By RD Heldenfels Published: September 6, 2006

Soon enough, Storm Large will put out a CD, and it will have ''What the .. '' on it, and I will very happily buy it. And, at some point in the future, Supernova will put out a CD, with its new lead singer, and I won't care much.

The night after we saw Storm tear the roof off of her original song and ''Suffragette City,'' voting viewers put her in the bottom three and the three guys from Supernova sent her packing.

That leaves a final four of Magni, Toby, Lukas and Dilana. Magni and Toby avoided bottom-three-dwelling, while Lukas and Dilana had to sing for their salvation.

Oh, yeah, the singing. Magni got to perform with Supernova, on a new track called ''It's All Love'' that I can barely remember less than an hour after hearing it.

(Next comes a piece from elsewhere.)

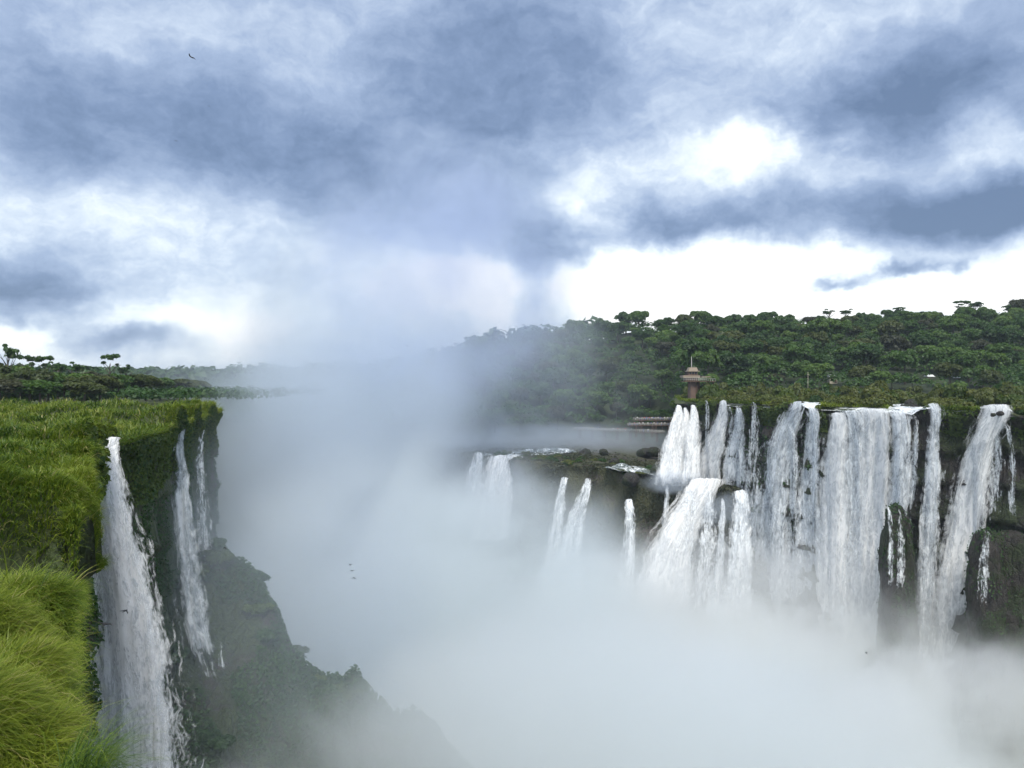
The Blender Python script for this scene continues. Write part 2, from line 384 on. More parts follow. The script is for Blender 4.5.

Toby got the encore and performed his original, ''Throw It Away,'' from last night's show.

In the bottom three performances, Storm went with ''Wish You Were Here,'' complete with tears and a dedication to her mother. Odd change of pace given how much she had rocked on last night's telecast. But it felt as if she knew this was her last night regardless of how well she did, so she went for something personal.

Dilana followed with ''I Want You To Want Me,'' in a weirdly comic rendition that also suggested she saw the road home -- and wanted to have some final fun before hitting it. Not even Lukas entirely attempted to beat fate; he dredged out ''Headspin,'' his original from last night's show, to lay more groundwork for a post-''Rock Star'' career.

But after all that, the guys dropped the most formidable singer of the night before, and stayed with a group where no one seems terribly likely to overshadow them. Toby and Magni have both dared to be uninteresting in service of their larger goal, Lukas has rarely managed to be interesting once you get past the surface.

Dilana's once formidable presence has been diminished by a deliberate humbling from the show's producers and editor. The old Dilana with Supernova would be challenging, daring -- and possibly more dramatic onstage than the band itself, certainly outspoken offstage. But, once again, we're seeing that the band wants no challenges from an outsider. None too subtly, Dilana has been told that survival depends on knowing her place.